Why a Farming List Reaches the Diaspora
It is easy to file an agriculture award under back-home news, of interest mainly to those still living on the land. But the link to Kenyans abroad is more direct than it looks. Diaspora remittances are among the country's largest sources of foreign exchange, and a meaningful share of that money flows into rural households and family farms — school fees one month, fertiliser or a few more animals the next. When the people running Kenya's milling, macadamia and agrochemical sectors are recognised on a global stage, the diaspora has a quiet stake in the story, because some of the capital behind those farms crossed an ocean to get there.
There is also the matter of pride and identity, which the diaspora feels keenly. Kenyans who have spent years explaining their country to colleagues abroad — correcting the lazy assumptions, the single stories — tend to collect moments like this.
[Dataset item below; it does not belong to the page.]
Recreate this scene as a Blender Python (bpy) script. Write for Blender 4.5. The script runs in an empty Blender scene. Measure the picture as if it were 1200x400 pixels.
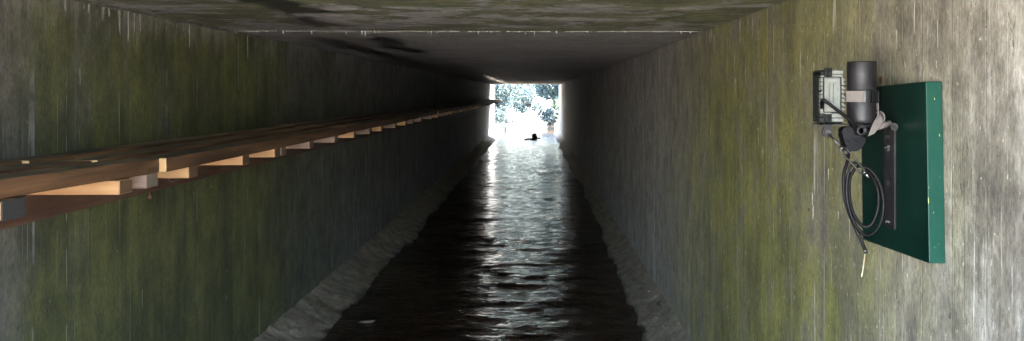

A UN body naming five Kenyan women among the world's agricultural heroines is the kind of headline that gets forwarded across WhatsApp groups from Atlanta to Dubai, not because it changes a visa rule, but because it complicates, in a good way, the picture others hold of home.
The Year of the Woman Farmer
The nominations sit inside a larger UN effort. The General Assembly designated 2026 the International Year of the Woman Farmer, and the FAO has used the year to highlight the central but under-credited role women play across food systems — growing, processing, trading and protecting the food supply, often while holding less land and less access to credit than men doing the same work. The 100 Women Heroines list is one of the year's signature gestures: not a cash prize, the organisers are careful to note, but a global roll of women whose leadership and innovation are reshaping agriculture and rural life.
For a continent where women do a large share of farm labour yet remain under-represented in the boardrooms and laboratories that set agricultural policy, the symbolism is pointed. The Kenyan nominees are, in different ways, examples of women who reached those rooms.
What Recognition Does, and Doesn't Do
A place on an honour roll does not, on its own, close the gender gap in land ownership, widen a smallholder's access to a loan, or steady the price of fertiliser. The women on the list would likely be the first to say so. Recognition is a spotlight, not a subsidy, and the structural problems facing Kenyan agriculture — climate shocks, volatile input costs, thin margins for the farmers furthest from the export chain — are untouched by a ceremony.
What the moment offers instead is a marker. It tells younger Kenyan women, including those weighing whether to build their lives at home or abroad, that the path from a classroom or a cooperative to a global stage is real and has been walked. For a diaspora that often measures success in distance travelled, the more striking lesson may be the opposite one: that the most meaningful destination, in the end, can be the place you started from.